Presentation at Reading, Jan. 2013

Presentation at Reading, Jan. 2013

2010年7月8日 星期四

Some Non-Philosophical Thoughts on the AAP 2010

I am luckily enough to be able to participate this event, along with "Engaging McDowell" and "Themes from McDowell" at U. of Sydney and ANU respectively, before my new semester in NYC. In what follows I record some miscellaneous thoughts that are not really focused or philosophical. I will postpone those concerning McDowell, since there will be more interesting things to say after the two conferences next week.

This is my first AAP experience. I attended the Eastern APA once (2006 at D.C.) and the Pacific APA once (2007 at S.F.).
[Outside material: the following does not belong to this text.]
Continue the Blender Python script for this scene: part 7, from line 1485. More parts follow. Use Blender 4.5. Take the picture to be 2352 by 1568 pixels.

My feelings about conferences are mixed. For the positive side, I like conferences for obvious reasons: exciting thoughts, high-quality intellectual atmospheres, etc.; for the negative, linguistic and cultural differences are especially salient in this kind of circumstance. It is not that I am "bad" in English, I hope: one semester visiting in U.C. Berkeley with an A and an A- in graduate seminars, 96% in GRE's verbal section, and 99.5% in TOEFL, several publications in international journals, to name some "objective" scales. The trouble remains, however. People are just talking too fast everywhere: presentations, Q&As, tea times, banquet, and what have you. I feel mentally exhausted during and after conferences. Besides, to have so many incredibly good graduate students around all at once is killing me.

So why am I here this time? First, I think I still need to learn to live with this, second, I want to present a paper on McDowell and have his comments in person, and finally, I want to meet some philosophers, and conferences make this easier. This time I met again some ANU fellows, including Alan Hajek, Daniel Stoljar, David Chalmers, Jonathan Shaffer, and Susanna Schellenberg. And I met Howard Robinson, Jessica Brown, Laura Schroeter, and William Lycan for the first time. I also met some wonderful graduate students, including Lachlan Doughney, Lyndal Grant, and Rachael Briggs. I did not get to know terribly many people this time, since I am getting tired of this; I mean, to get to know many people, but have nothing interesting to share with them, is embarrassing. What I really want to do is to lock myself in the room, and get some works done.

Oh, but I will need to engage McDowell first, at least for the following few days!